- TASK TO CARRY OUT: Restate each of the lines below word for word and drop every picture.

- SUPPLIED MATERIAL:
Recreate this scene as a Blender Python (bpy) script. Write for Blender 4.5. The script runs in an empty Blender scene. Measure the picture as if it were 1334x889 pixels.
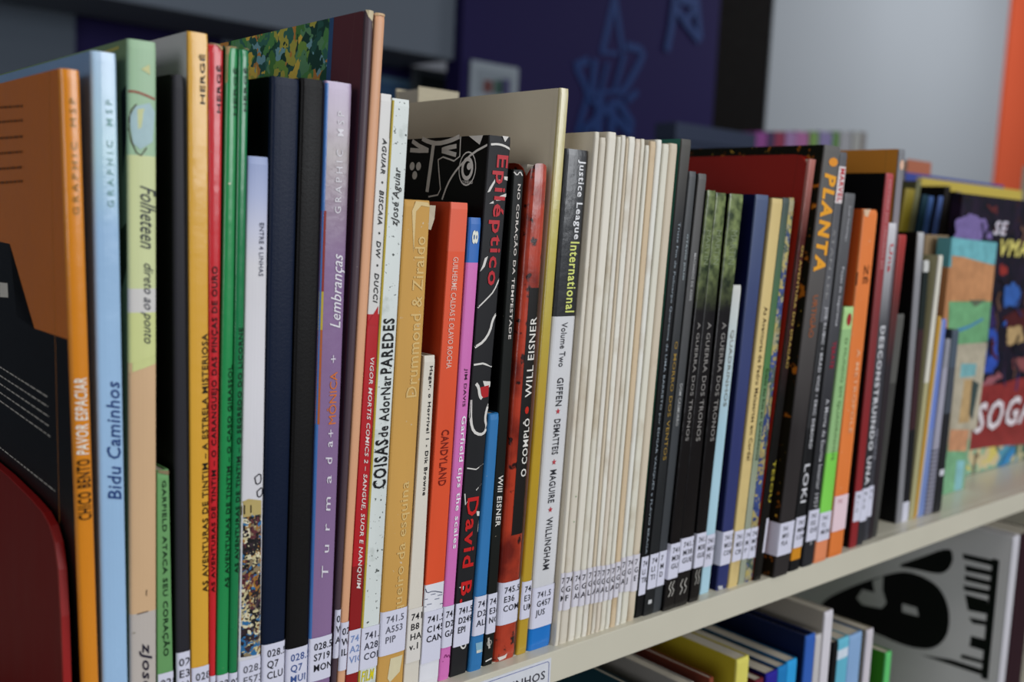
import bpy, bmesh, math, random
from mathutils import Vector, Matrix
random.seed(7)
sc = bpy.context.scene
COL = sc.collection

# ---------------- camera, world, lights, exposure ----------------
cam_d = bpy.data.cameras.new('camera')
cam = bpy.data.objects.new('camera', cam_d); COL.objects.link(cam); sc.camera = cam
yaw, pitch, roll = 0.72640, -0.11545, 0.045951
fw = Vector((math.sin(yaw)*math.cos(pitch), math.cos(yaw)*math.cos(pitch), math.sin(pitch)))
r0 = fw.cross(Vector((0, 0, 1))).normalized(); u0 = r0.cross(fw)
rr = r0*math.cos(roll)+u0*math.sin(roll); uu = -r0*math.sin(roll)+u0*math.cos(roll)
M = Matrix((rr, uu, -fw)).transposed().to_4x4(); M.translation = Vector((0, -0.36581, 0.22072))
cam.matrix_world = M
cam_d.sensor_width = 36; cam_d.lens = 36*1316.2/1334
cam_d.clip_start = 0.02; cam_d.clip_end = 60
cam_d.dof.use_dof = True; cam_d.dof.focus_distance = 0.475; cam_d.dof.aperture_fstop = 7.5

w = bpy.data.worlds.new('room_light'); sc.world = w; w.use_nodes = True
w.node_tree.nodes['Background'].inputs[0].default_value = (0.80, 0.86, 1.0, 1)
w.node_tree.nodes['Background'].inputs[1].default_value = 0.13

def area(name, loc, aim, sx, sy, power, color):
    l = bpy.data.lights.new(name, 'AREA'); l.shape = 'RECTANGLE'; l.size = sx; l.size_y = sy
    l.energy = power; l.color = color
    o = bpy.data.objects.new(name, l); COL.objects.link(o); o.location = loc
    o.rotation_euler = (Vector(aim)-Vector(loc)).to_track_quat('-Z', 'Y').to_euler(); return o
area('window_daylight', (1.9, -3.0, 1.15), (0.5, 0, 0.1), 2.4, 1.7, 105, (0.93, 0.96, 1.0))
area('far_wall_fill', (6.6, 0.9, 2.3), (6.8, 3.0, 0.8), 2.5, 0.8, 62, (0.97, 0.98, 1.0))  # added fill, brightens the grey and orange far walls, source unseen
area('left_fill', (-3.0, -1.6, 0.7), (0.5, 0, 0.05), 1.6, 1.6, 34, (0.93, 0.95, 1.0))  # added soft fill for left-facing covers and the books under the shelf
area('ceiling_panel_light', (0.1, -0.9, 2.0), (0.4, 0, 0), 1.0, 0.6, 10, (1.0, 0.97, 0.92))

sc.view_settings.view_transform = 'Standard'; sc.view_settings.look = 'None'
sc.view_settings.exposure = -0.06; sc.view_settings.gamma = 1.0
sc.view_settings.use_curve_mapping = False

# ---------------- helpers ----------------
def lin(h):
    v = [int(h[i:i+2], 16)/255 for i in (0, 2, 4)]
    return tuple((c/12.92 if c <= .04045 else ((c+.055)/1.055)**2.4) for c in v)+(1,)
MATS = {}
def nodes(m):
    m.use_nodes = True; nt = m.node_tree; return nt, nt.nodes, nt.links, nt.nodes['Principled BSDF']
def setin(b, name, v):
    if name in b.inputs: b.inputs[name].default_value = v
def flat(h, rough=.45):
    k = ('flat', h, rough)
    if k in MATS: return MATS[k]
    m = bpy.data.materials.new('ink_'+h); nt, N, L, b = nodes(m)
    c = lin(h); nz = N.new('ShaderNodeTexNoise'); nz.inputs['Scale'].default_value = 300
    mx = N.new('ShaderNodeMix'); mx.data_type = 'RGBA'
    tc = N.new('ShaderNodeTexCoord'); L.new(tc.outputs['Object'], nz.inputs['Vector'])
    mx.inputs['A'].default_value = c; mx.inputs['B'].default_value = tuple(x*.86 for x in c[:3])+(1,)
    L.new(nz.outputs['Fac'], mx.inputs['Factor']); L.new(mx.outputs['Result'], b.inputs['Base Color'])
    b.inputs['Roughness'].default_value = rough; setin(b, 'Specular IOR Level', .2)
    MATS[k] = m; return m
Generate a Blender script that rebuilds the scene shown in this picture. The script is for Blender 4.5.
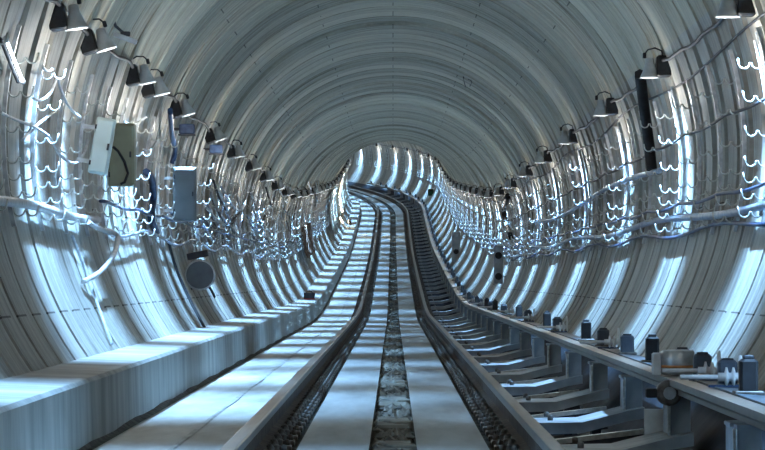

- OUTPUT BELOW:
Recreate this scene as a Blender Python (bpy) script. Write for Blender 4.5. The script runs in an empty Blender scene. Measure the picture as if it were 1334x889 pixels.
import bpy, bmesh, math, random
from mathutils import Vector, Matrix
random.seed(7)
sc = bpy.context.scene
COL = sc.collection

# ---------------- camera, world, lights, exposure ----------------
cam_d = bpy.data.cameras.new('camera')
cam = bpy.data.objects.new('camera', cam_d); COL.objects.link(cam); sc.camera = cam
yaw, pitch, roll = 0.72640, -0.11545, 0.045951
fw = Vector((math.sin(yaw)*math.cos(pitch), math.cos(yaw)*math.cos(pitch), math.sin(pitch)))
r0 = fw.cross(Vector((0, 0, 1))).normalized(); u0 = r0.cross(fw)
rr = r0*math.cos(roll)+u0*math.sin(roll); uu = -r0*math.sin(roll)+u0*math.cos(roll)
M = Matrix((rr, uu, -fw)).transposed().to_4x4(); M.translation = Vector((0, -0.36581, 0.22072))
cam.matrix_world = M
cam_d.sensor_width = 36; cam_d.lens = 36*1316.2/1334
cam_d.clip_start = 0.02; cam_d.clip_end = 60
cam_d.dof.use_dof = True; cam_d.dof.focus_distance = 0.475; cam_d.dof.aperture_fstop = 7.5

w = bpy.data.worlds.new('room_light'); sc.world = w; w.use_nodes = True
w.node_tree.nodes['Background'].inputs[0].default_value = (0.80, 0.86, 1.0, 1)
w.node_tree.nodes['Background'].inputs[1].default_value = 0.13

def area(name, loc, aim, sx, sy, power, color):
    l = bpy.data.lights.new(name, 'AREA'); l.shape = 'RECTANGLE'; l.size = sx; l.size_y = sy
    l.energy = power; l.color = color
    o = bpy.data.objects.new(name, l); COL.objects.link(o); o.location = loc
    o.rotation_euler = (Vector(aim)-Vector(loc)).to_track_quat('-Z', 'Y').to_euler(); return o
area('window_daylight', (1.9, -3.0, 1.15), (0.5, 0, 0.1), 2.4, 1.7, 105, (0.93, 0.96, 1.0))
area('far_wall_fill', (6.6, 0.9, 2.3), (6.8, 3.0, 0.8), 2.5, 0.8, 62, (0.97, 0.98, 1.0))  # added fill, brightens the grey and orange far walls, source unseen
area('left_fill', (-3.0, -1.6, 0.7), (0.5, 0, 0.05), 1.6, 1.6, 34, (0.93, 0.95, 1.0))  # added soft fill for left-facing covers and the books under the shelf
area('ceiling_panel_light', (0.1, -0.9, 2.0), (0.4, 0, 0), 1.0, 0.6, 10, (1.0, 0.97, 0.92))

sc.view_settings.view_transform = 'Standard'; sc.view_settings.look = 'None'
sc.view_settings.exposure = -0.06; sc.view_settings.gamma = 1.0
sc.view_settings.use_curve_mapping = False

# ---------------- helpers ----------------
def lin(h):
    v = [int(h[i:i+2], 16)/255 for i in (0, 2, 4)]
    return tuple((c/12.92 if c <= .04045 else ((c+.055)/1.055)**2.4) for c in v)+(1,)
MATS = {}
def nodes(m):
    m.use_nodes = True; nt = m.node_tree; return nt, nt.nodes, nt.links, nt.nodes['Principled BSDF']
def setin(b, name, v):
    if name in b.inputs: b.inputs[name].default_value = v
def flat(h, rough=.45):
    k = ('flat', h, rough)
    if k in MATS: return MATS[k]
    m = bpy.data.materials.new('ink_'+h); nt, N, L, b = nodes(m)
    c = lin(h); nz = N.new('ShaderNodeTexNoise'); nz.inputs['Scale'].default_value = 300
    mx = N.new('ShaderNodeMix'); mx.data_type = 'RGBA'
    tc = N.new('ShaderNodeTexCoord'); L.new(tc.outputs['Object'], nz.inputs['Vector'])
    mx.inputs['A'].default_value = c; mx.inputs['B'].default_value = tuple(x*.86 for x in c[:3])+(1,)
    L.new(nz.outputs['Fac'], mx.inputs['Factor']); L.new(mx.outputs['Result'], b.inputs['Base Color'])
    b.inputs['Roughness'].default_value = rough; setin(b, 'Specular IOR Level', .2)
    MATS[k] = m; return m
Generate a Blender script that rebuilds the scene shown in this picture. The script is for Blender 4.5.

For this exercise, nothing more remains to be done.